┌──
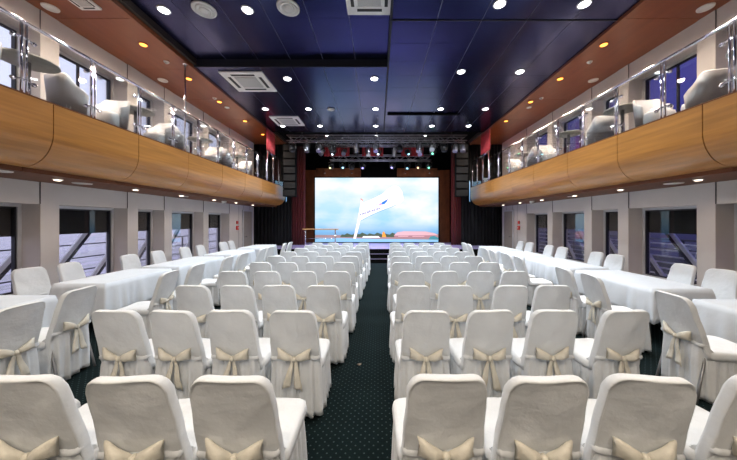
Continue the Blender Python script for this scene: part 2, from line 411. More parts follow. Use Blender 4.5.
rows_l = [(4.84, [(-3.84,5.47),(-2.34,5.47)], 'row nearest the camera'), (4.5, [(2.03,5.305),(3.44,5.305)], 'row nearest the camera'),
          (6.85, [(-2.30,ZC),(-.09,ZC)], 'second row'), (6.53, [(2.01,ZC),(3.43,ZC)], 'second row'),
          (8.7, [(-3.63,ZC),(-2.24,ZC),(-.08,ZC),(2.02,ZC),(3.46,ZC)], 'third row'),
          (10.25, [(-3.62,ZC),(-2.2,ZC),(-.09,ZC),(2.04,ZC),(3.44,ZC)], 'fourth row')]
POS = {-3.8: 'beside the left brown ceiling', -2.3: 'between left edge and centre', -.1: 'on the centre line', 2.0: 'between centre and right edge', 3.4: 'beside the right brown ceiling'}
for y, L, rn in rows_l:
    for x, z in L:
        pn = POS[min(POS, key=lambda k: abs(k-x))]
        f = fixture('ceiling_downlight', .105, M['white'], M['lamp'], 'bright round downlight in the dark ceiling, %s, %s' % (rn, pn), 'ceiling light', (x,y,z-.004), 'cool downlights in the navy ceiling')
        spot(f, -.03, 225, COOL, 140)
for y, xs, rn in ((11.83, (-2.25,-.07,2.08), 'above the first truss'), (13.6, (-2.19,-.08,2.08), 'deep above the stage')):
    for x in xs:
        f = fixture('stage_ceiling_light', .10, M['white'], M['lamp'], 'bright round light %s, %s' % (rn, POS[min(POS, key=lambda k: abs(k-x))]), 'ceiling light', (x,y,5.445), 'lights in the black stage ceiling')
        spot(f, -.03, 40, COOL, 120)
# unseen downlights added behind and over the camera to light the nearest rows
for x, z in ((-3.0,5.47),(-.6,5.47),(2.0,5.305)):
    for y in (2.0, -1.2, -3.2):
        f = fixture('ceiling_downlight', .105, M['white'], M['lamp'], 'added unseen downlight over the rear of the hall', 'ceiling light', (x,y,z-.004), 'added rear downlights')
        spot(f, -.03, 130 if y > 0 else 330, (1.0,.85,.67), 140)
WARM = (1.0, .80, .64)
for s, side in ((-1,'left'), (1,'right')):
    for k, y in enumerate((4.0, 5.5, 6.82, 8.14, 9.7, 11.2)):
        f = fixture('balcony_spotlight', .08, M['brownceil'], M['warmlamp'], 'glowing orange spotlight in %s brown ceiling, %s one along' % (side, ORD[k]), 'spotlight', (s*(4.78 if s<0 else 4.6), y, ZU-.002), 'warm spotlights above the balconies')
        spot(f, -.03, 185, WARM, 170)
    for k, y in enumerate((1.6, 2.95, 4.3, 5.68, 7.0, 8.4, 9.7, 11.0)):
        f = fixture('soffit_light', .06, M['white'], M['softlamp'], 'small white light under the %s balcony, %s one along' % (side, ORD[k]), 'ceiling light', (s*5.1, y, 2.343), 'small lights under the balconies')
        spot(f, -.03, 22, (1.0,.80,.62), 150)
    for k, (y, x) in enumerate(((3.55, 5.0), (4.75, 5.2), (7.3,5.2))):
        tag(MB().lathe([(.13 if k<2 else .07,0),(.12 if k<2 else .06,-.012),(.001,-.014)], n=24).build('soffit_speaker', M['white']), 'flat pale round ceiling speaker under %s balcony, %s one along' % (side, ORD[k]), 'speaker', 'flat speakers under the balconies').location = (s*x, y, 2.344)
    for k, (y, x, r) in enumerate(((4.55,5.52,.11), (6.9,5.5,.11), (8.55,4.78,.07))):
        o = MB().lathe([(r,0),(r*.97,-.015),(r*.7,-.02),(r*.68,-.012),(.001,-.012)], n=28).build('ceiling_speaker', M['white'])
        o.location = (s*x, y, ZU-.001); tag(o, 'round white speaker in the %s brown ceiling, %s one along' % (side, ORD[k]), 'speaker', 'round speakers in the brown ceilings')
    for k, y in enumerate((6.1, 7.9)):
        sp = thing('smoke_detector', 'tiny white smoke detector on the %s brown ceiling, %s one along' % (side, ORD[k]), 'detector', (s*4.78, y, ZU-.001), group='smoke detectors')
        MB().lathe([(.055,0),(.05,-.02),(.001,-.022)], n=16).build('base', M['white'], sp)
        MB().lathe([(.03,-.022),(.025,-.045),(.001,-.048)], n=16).build('sensor', M['grille'], sp)
    dc = thing('dome_camera', 'white dome camera hanging under the %s balcony' % side, 'camera', (s*5.1, 8.95, 2.343), group='dome cameras')
    MB().lathe([(.075,0),(.075,-.04),(.06,-.05)], n=20).build('mount', M['white'], dc)
    MB().lathe([(.055,-.05),(.05,-.08),(.03,-.10),(.001,-.105)], n=20).build('dome', M['grille'], dc)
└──
** Required work **
With the pictures left out, transcribe the material exactly.

** Result below **
Continue the Blender Python script for this scene: part 2, from line 411. More parts follow. Use Blender 4.5.
rows_l = [(4.84, [(-3.84,5.47),(-2.34,5.47)], 'row nearest the camera'), (4.5, [(2.03,5.305),(3.44,5.305)], 'row nearest the camera'),
          (6.85, [(-2.30,ZC),(-.09,ZC)], 'second row'), (6.53, [(2.01,ZC),(3.43,ZC)], 'second row'),
          (8.7, [(-3.63,ZC),(-2.24,ZC),(-.08,ZC),(2.02,ZC),(3.46,ZC)], 'third row'),
          (10.25, [(-3.62,ZC),(-2.2,ZC),(-.09,ZC),(2.04,ZC),(3.44,ZC)], 'fourth row')]
POS = {-3.8: 'beside the left brown ceiling', -2.3: 'between left edge and centre', -.1: 'on the centre line', 2.0: 'between centre and right edge', 3.4: 'beside the right brown ceiling'}
for y, L, rn in rows_l:
    for x, z in L:
        pn = POS[min(POS, key=lambda k: abs(k-x))]
        f = fixture('ceiling_downlight', .105, M['white'], M['lamp'], 'bright round downlight in the dark ceiling, %s, %s' % (rn, pn), 'ceiling light', (x,y,z-.004), 'cool downlights in the navy ceiling')
        spot(f, -.03, 225, COOL, 140)
for y, xs, rn in ((11.83, (-2.25,-.07,2.08), 'above the first truss'), (13.6, (-2.19,-.08,2.08), 'deep above the stage')):
    for x in xs:
        f = fixture('stage_ceiling_light', .10, M['white'], M['lamp'], 'bright round light %s, %s' % (rn, POS[min(POS, key=lambda k: abs(k-x))]), 'ceiling light', (x,y,5.445), 'lights in the black stage ceiling')
        spot(f, -.03, 40, COOL, 120)
# unseen downlights added behind and over the camera to light the nearest rows
for x, z in ((-3.0,5.47),(-.6,5.47),(2.0,5.305)):
    for y in (2.0, -1.2, -3.2):
        f = fixture('ceiling_downlight', .105, M['white'], M['lamp'], 'added unseen downlight over the rear of the hall', 'ceiling light', (x,y,z-.004), 'added rear downlights')
        spot(f, -.03, 130 if y > 0 else 330, (1.0,.85,.67), 140)
WARM = (1.0, .80, .64)
for s, side in ((-1,'left'), (1,'right')):
    for k, y in enumerate((4.0, 5.5, 6.82, 8.14, 9.7, 11.2)):
        f = fixture('balcony_spotlight', .08, M['brownceil'], M['warmlamp'], 'glowing orange spotlight in %s brown ceiling, %s one along' % (side, ORD[k]), 'spotlight', (s*(4.78 if s<0 else 4.6), y, ZU-.002), 'warm spotlights above the balconies')
        spot(f, -.03, 185, WARM, 170)
    for k, y in enumerate((1.6, 2.95, 4.3, 5.68, 7.0, 8.4, 9.7, 11.0)):
        f = fixture('soffit_light', .06, M['white'], M['softlamp'], 'small white light under the %s balcony, %s one along' % (side, ORD[k]), 'ceiling light', (s*5.1, y, 2.343), 'small lights under the balconies')
        spot(f, -.03, 22, (1.0,.80,.62), 150)
    for k, (y, x) in enumerate(((3.55, 5.0), (4.75, 5.2), (7.3,5.2))):
        tag(MB().lathe([(.13 if k<2 else .07,0),(.12 if k<2 else .06,-.012),(.001,-.014)], n=24).build('soffit_speaker', M['white']), 'flat pale round ceiling speaker under %s balcony, %s one along' % (side, ORD[k]), 'speaker', 'flat speakers under the balconies').location = (s*x, y, 2.344)
    for k, (y, x, r) in enumerate(((4.55,5.52,.11), (6.9,5.5,.11), (8.55,4.78,.07))):
        o = MB().lathe([(r,0),(r*.97,-.015),(r*.7,-.02),(r*.68,-.012),(.001,-.012)], n=28).build('ceiling_speaker', M['white'])
        o.location = (s*x, y, ZU-.001); tag(o, 'round white speaker in the %s brown ceiling, %s one along' % (side, ORD[k]), 'speaker', 'round speakers in the brown ceilings')
    for k, y in enumerate((6.1, 7.9)):
        sp = thing('smoke_detector', 'tiny white smoke detector on the %s brown ceiling, %s one along' % (side, ORD[k]), 'detector', (s*4.78, y, ZU-.001), group='smoke detectors')
        MB().lathe([(.055,0),(.05,-.02),(.001,-.022)], n=16).build('base', M['white'], sp)
        MB().lathe([(.03,-.022),(.025,-.045),(.001,-.048)], n=16).build('sensor', M['grille'], sp)
    dc = thing('dome_camera', 'white dome camera hanging under the %s balcony' % side, 'camera', (s*5.1, 8.95, 2.343), group='dome cameras')
    MB().lathe([(.075,0),(.075,-.04),(.06,-.05)], n=20).build('mount', M['white'], dc)
    MB().lathe([(.055,-.05),(.05,-.08),(.03,-.10),(.001,-.105)], n=20).build('dome', M['grille'], dc)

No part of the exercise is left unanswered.